Billy Hawkins’in 2010’da yayımlanan The New Plantation: Black Athletes, College Sports and Predominantly White NCAA Institutions kitabı NCAA’in köle emeği üzerinde yükselen çiftliklerin modern versiyonu olduğuna dair tespiti merkezine alan, literatürün en önemli eserlerinden biri.

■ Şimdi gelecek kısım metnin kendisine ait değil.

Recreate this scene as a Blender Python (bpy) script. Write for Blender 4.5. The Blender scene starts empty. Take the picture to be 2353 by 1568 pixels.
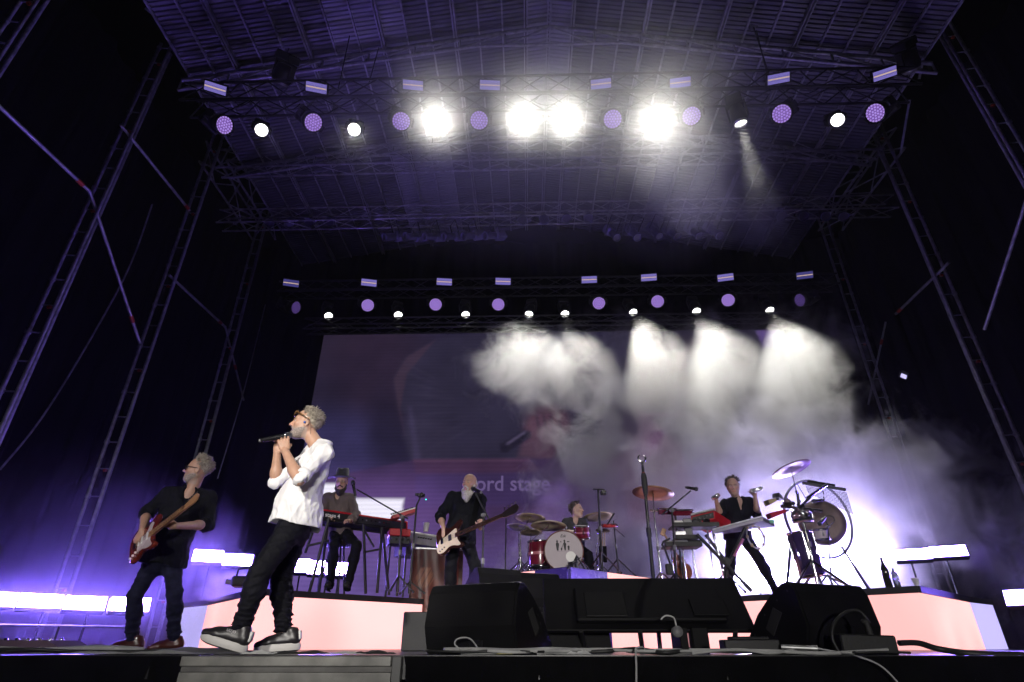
import bpy, bmesh, math, random
import numpy as np
from mathutils import Vector, Matrix, Quaternion
R = math.radians
rng = random.Random(7)
scene = bpy.context.scene
COL = scene.collection

# ------------------------------------------------------------------ camera, sky, exposure
EYE = 0.05
PITCH, YAW = R(28.2), R(1.45)
cam_d = bpy.data.cameras.new("camera"); cam = bpy.data.objects.new("camera", cam_d); COL.objects.link(cam)
cam.location = (0, 0, EYE)
cam.rotation_euler = (R(90) + PITCH, 0, YAW)
cam_d.sensor_width = 36; cam_d.lens = 19.97; cam_d.clip_start = 0.05; cam_d.clip_end = 400
scene.camera = cam
w = bpy.data.worlds.new("World"); scene.world = w; w.use_nodes = True
wn = w.node_tree.nodes; wl = w.node_tree.links
bg = wn["Background"]; sk = wn.new("ShaderNodeTexSky"); sk.sky_type = 'NISHITA'; sk.sun_disc = False
sk.sun_elevation = R(-6); sk.sun_rotation = R(200)
wl.new(sk.outputs[0], bg.inputs[0]); bg.inputs[1].default_value = 0.004
vs = scene.view_settings; vs.view_transform = 'Standard'; vs.look = 'None'; vs.gamma = 1; vs.exposure = 0.0; vs.use_curve_mapping = False
scene.render.engine = 'CYCLES'
cy = scene.cycles
cy.max_bounces = 5; cy.diffuse_bounces = 2; cy.glossy_bounces = 3; cy.transmission_bounces = 4; cy.volume_bounces = 0; cy.transparent_max_bounces = 8
cy.use_light_tree = True; cy.caustics_reflective = False; cy.caustics_refractive = False
cy.sample_clamp_direct = 0; cy.sample_clamp_indirect = 3.0
cy.use_denoising = True; cy.denoiser = 'OPENIMAGEDENOISE'
cy.use_adaptive_sampling = True; cy.adaptive_threshold = 0.05; cy.adaptive_min_samples = 20
cy.volume_step_rate = 1.0; cy.volume_max_steps = 128

# ------------------------------------------------------------------ measuring: a pixel of the 2353 x 1568 picture and one known coordinate give a point
FPX = 1305.0
def ray(x, y):
    u = (x - 1176.5) / FPX; v = (784 - y) / FPX
    d = Vector((u, math.cos(PITCH) - v * math.sin(PITCH), math.sin(PITCH) + v * math.cos(PITCH)))
    c, s = math.cos(YAW), math.sin(YAW)
    return Vector((c * d.x - s * d.y, s * d.x + c * d.y, d.z))
def P(x, y, Y=None, Z=None, X=None):
    d = ray(x, y)
    if Y is not None: k = Y / d.y
    elif Z is not None: k = (Z - EYE) / d.z
    else: k = X / d.x
    return Vector((0, 0, EYE)) + d * k

# ------------------------------------------------------------------ mesh builder
class MB:
    def __init__(s): s.v = []; s.f = []; s.sm = []; s.mi = []; s.m = 0
    def add(s, vs, fs, smooth=False):
        o = len(s.v); s.v.extend([tuple(p) for p in vs]); s.f.extend([tuple(i + o for i in f) for f in fs])
        s.sm.extend([smooth] * len(fs)); s.mi.extend([s.m] * len(fs)); return s
    def box(s, c, d, rot=None, bev=0.0):
        hx, hy, hz = d[0] / 2, d[1] / 2, d[2] / 2
        if bev <= 0:
            vs = [(x, y, z) for x in (-hx, hx) for y in (-hy, hy) for z in (-hz, hz)]
            fs = [(0, 1, 3, 2), (4, 6, 7, 5), (0, 4, 5, 1), (2, 3, 7, 6), (0, 2, 6, 4), (1, 5, 7, 3)]
        else:
            b = min(bev, hx * .9, hy * .9, hz * .9); vs = []; idx = {}
            for i, sx in enumerate((-1, 1)):
                for j, sy in enumerate((-1, 1)):
                    for k, sz in enumerate((-1, 1)):
                        for a in range(3):
                            p = [sx * (hx - b), sy * (hy - b), sz * (hz - b)]; p[a] = (sx * hx, sy * hy, sz * hz)[a]
                            idx[(i, j, k, a)] = len(vs); vs.append(tuple(p))
            g = lambda *q: idx[q]; fs = []
            for a in range(3):
                for e in (0, 1):
                    o = [t for t in range(3) if t != a]; q = []
                    for (m, n) in ((0, 0), (1, 0), (1, 1), (0, 1)):
                        c3 = [0, 0, 0]; c3[a] = e; c3[o[0]] = m; c3[o[1]] = n; q.append(g(*c3, a))
                    if (e == 1) == (a == 1): q.reverse()
                    fs.append(tuple(q))
            for a in range(3):
                o = [t for t in range(3) if t != a]
                for m in (0, 1):
                    for n in (0, 1):
                        c0 = [0, 0, 0]; c1 = [0, 0, 0]; c1[a] = 1
                        for c3 in (c0, c1): c3[o[0]] = m; c3[o[1]] = n
                        fs.append((g(*c0, o[0]), g(*c1, o[0]), g(*c1, o[1]), g(*c0, o[1])))
            for i in (0, 1):
                for j in (0, 1):
                    for k in (0, 1): fs.append((g(i, j, k, 0), g(i, j, k, 1), g(i, j, k, 2)))
        c = Vector(c)
        if rot is not None:
            vs = [c + rot @ Vector(p) for p in vs]
        else: vs = [c + Vector(p) for p in vs]
        return s.add(vs, fs)
    def tube(s, a, b, r, r2=None, n=8, cap=True, smooth=True):
        a = Vector(a); b = Vector(b); r2 = r if r2 is None else r2
        d = b - a
        if d.length < 1e-6: return s
        q = d.to_track_quat('Z', 'Y'); vs = []
        for p, rr in ((a, r), (b, r2)):
            for i in range(n):
                t = 2 * math.pi * i / n; vs.append(p + q @ Vector((math.cos(t) * rr, math.sin(t) * rr, 0)))
        fs = [(i, (i + 1) % n, n + (i + 1) % n, n + i) for i in range(n)]
        s.add(vs, fs, smooth)
        if cap: s.add(vs, [tuple(range(n - 1, -1, -1)), tuple(range(n, 2 * n))])
        return s
    def path(s, pts, r, n=6, closed=False, smooth=True):
        pts = [Vector(p) for p in pts]; m = len(pts); rs = r if isinstance(r, (list, tuple)) else [r] * m
        vs = []; prev = None
        for i, p in enumerate(pts):
            if closed: t = pts[(i + 1) % m] - pts[i - 1]
            else: t = pts[min(i + 1, m - 1)] - pts[max(i - 1, 0)]
            t.normalize()
            if prev is None:
                up = Vector((0, 0, 1)) if abs(t.z) < .9 else Vector((1, 0, 0))
                x = t.cross(up).normalized()
            else:
                x = (prev - t * prev.dot(t)).normalized()
            prev = x; y = t.cross(x)
            for k in range(n):
                a = 2 * math.pi * k / n; vs.append(p + (x * math.cos(a) + y * math.sin(a)) * rs[i])
        fs = []
        for i in range(m if closed else m - 1):
            j = (i + 1) % m
            for k in range(n): fs.append((i * n + k, i * n + (k + 1) % n, j * n + (k + 1) % n, j * n + k))
        s.add(vs, fs, smooth)
        if not closed: s.add(vs, [tuple(range(n - 1, -1, -1)), tuple(range((m - 1) * n, m * n))])
        return s
    def lathe(s, prof, c=(0, 0, 0), ax=(0, 0, 1), n=24, smooth=True, cap0=False, cap1=False):
        c = Vector(c); q = Vector(ax).normalized().to_track_quat('Z', 'Y'); vs = []
        for (r, z) in prof:
            for i in range(n):
                t = 2 * math.pi * i / n; vs.append(c + q @ Vector((math.cos(t) * r, math.sin(t) * r, z)))
        fs = [(a * n + i, a * n + (i + 1) % n, (a + 1) * n + (i + 1) % n, (a + 1) * n + i) for a in range(len(prof) - 1) for i in range(n)]
        s.add(vs, fs, smooth); m = len(prof)
        if cap0: s.add(vs, [tuple(range(n - 1, -1, -1))])
        if cap1: s.add(vs, [tuple(range((m - 1) * n, m * n))])
        return s
    def disc(s, c, ax, r, n=24): return s.lathe([(r, 0)], c, ax, n, cap1=True)
    def ball(s, c, r, n=10, sc=(1, 1, 1), rot=None):
        c = Vector(c); vs = []; fs = []; m = n; h = n // 2 + 1
        for i in range(h + 1):
            th = math.pi * i / h
            for k in range(m):
                ph = 2 * math.pi * k / m
                p = Vector((math.sin(th) * math.cos(ph) * r * sc[0], math.sin(th) * math.sin(ph) * r * sc[1], math.cos(th) * r * sc[2]))
                vs.append(c + (rot @ p if rot is not None else p))
        for i in range(h):
            for k in range(m): fs.append((i * m + k, (i + 1) * m + k, (i + 1) * m + (k + 1) % m, i * m + (k + 1) % m))
        return s.add(vs, fs, True)
    def prism(s, poly, a, b, smooth=False):
        """poly: 3-D points of one outline; a, b: offsets (vectors) of its two ends"""
        n = len(poly); a = Vector(a); b = Vector(b)
        vs = [Vector(p) + a for p in poly] + [Vector(p) + b for p in poly]
        fs = [(i, (i + 1) % n, n + (i + 1) % n, n + i) for i in range(n)]
        s.add(vs, fs, smooth); s.add(vs, [tuple(range(n - 1, -1, -1)), tuple(range(n, 2 * n))]); return s
    def quad(s, *p): return s.add(p, [tuple(range(len(p)))])
    def mesh(s, name, mats, off=None, xf=None):
        me = bpy.data.meshes.new(name)
        vs = s.v
        if xf is not None: vs = [tuple(xf @ Vector(p)) for p in vs]
        if off is not None: vs = [(p[0] - off[0], p[1] - off[1], p[2] - off[2]) for p in vs]
        me.from_pydata(vs, [], s.f)
        for m in (mats if isinstance(mats, (list, tuple)) else [mats]): me.materials.append(m)
        me.polygons.foreach_set("use_smooth", s.sm); me.polygons.foreach_set("material_index", s.mi)
        me.update(); return me
    def build(s, name, mats, parent=None, world=False):
        off = tuple(parent.location) if (world and parent is not None) else None
        return link(name, s.mesh(name, mats, off), parent)

def link(name, me, parent=None):
    o = bpy.data.objects.new(name, me); COL.objects.link(o)
    if parent is not None: o.parent = parent
    return o
def tag(o, label=None, cat=None, group=None, kind=None):
    if label: o['label'] = label
    if cat: o['category'] = cat
    if group: o['group'] = group
    if kind: o['kind'] = kind
    return o
def thing(name, label, cat, loc=(0, 0, 0), rotz=0, group=None, rot=None):
    o = bpy.data.objects.new(name, None); COL.objects.link(o); o.empty_display_size = .1
    o.location = loc; o.rotation_euler = rot if rot else (0, 0, rotz)
    return tag(o, label, cat, group)
def kids(o): return [c for c in COL.objects if c.parent == o]
_kids = {}
def copy_tree(root, loc=None, rot=None, label=None, group=None):
    if root.name not in _kids:
        k1 = [c for c in COL.objects if c.parent is root or c.parent == root]
        _kids[root.name] = [(c, [g for g in COL.objects if g.parent == c]) for c in k1]
    r = root.copy(); COL.objects.link(r)
    if loc is not None: r.location = loc
    if rot is not None: r.rotation_euler = rot
    if label: r['label'] = label
    if group: r['group'] = group
    for c, gs in _kids[root.name]:
        d = c.copy(); COL.objects.link(d); d.parent = r
        for g in gs:
            e = g.copy(); COL.objects.link(e); e.parent = d
    return r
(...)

Geçtiğimiz günlerde Washington Post’tan Jerry Brewer, köle çiftliğiyle ABD’deki üniversite sporları endüstrisi arasındaki tek farkın çiftliğin “-Mış gibi yapmaması” olduğunu yazmıştı.

ABD’de son yıllarda büyük oranda siyah sporculardan oluşan gençlerin tüm haklarına akademik açıdan pek de bir anlam ifade etmeyen burs karşılığında el koyan ve bunun birikimi üzerinden milyarlarca dolarlık bir endüstri kuran NCAA’e karşı ciddi bir hareketlenme söz konusu.

Bu yıl “Mart çılgınlığı” olarak bilinen şampiyonluk turnuvasının yapıldığı şu günlerde oyuncular #NotNCAAProperty yani #NCAAmalıdeğil sloganıyla kapsamlı bir tepki örgütlüyor.

Hareketi başlatan isimlerden Rutgers’ın Oyun Kurucusu Geo Baker şöyle diyor: “NCAA benim tüm isim ve imaj haklarıma sahip. Müzik bursu olan biri albüm yapıp gelir elde edebilir. Akademik bursu olan biri özel ders verip para kazanabilir. ‘Sporcu bursu yeterlidir’ diyenlere: Haklar eşit olmadıkça benim için yeterli değildir. Ben #NCAAmalıdeğil’im.”

NCAA’in on yıllardır amatörizmin ve bursun arkasına saklanarak meşru göstermeye çalıştığı bu modern çiftlik düzenine karşı mücadele kazanımlarla ilerliyor. Meselenin NBA’in tekel konumuyla olan bağına Spencer Haywood’un hikayesini anlatırken değinmiştik. Oyuncular, bu iki devin dayattığı “dört yıllık zorunlu hizmet”ten kurtuldu ancak halen ciddi bir sömürü mekanizması işler durumda. NBA’in siyasi meselelerde sözünü sakınmayan yıldızlarının da desteğiyle isim ve imaj haklarını talep eden gençler, geçirecekleri bir sakatlıkla profesyonel kariyerlerinin başlamadan bitmesi riskine karşı fiziksel, akademik, mali güvenceler istiyor.

Bu yıl şampiyonluk turnuvasını Indiana’daki “bubble”da gerçekleştiren NCAA’in meseleye sadece ticari açıdan yaklaştığının bir başka kanıtı da erkekler basketbolu kadar gelir getirmeyen kadın takımlarına yönelik tavırda açığa çıkıyor. Kadın sporcular kovid-19 testlerinden, idman salonundaki ekipmanlara, yemeklere kadar çok daha kötü koşullara mecbur bırakılıyor. Bu da NCAA’deki adalet mücadelesinin sadece sporcuların bireyler olarak sömürülmesine değil ticarileştirilmiş spor ve eğitim düzenine karşı temel sosyal hakların savunulmasını içermesi gerektiğini gösteriyor.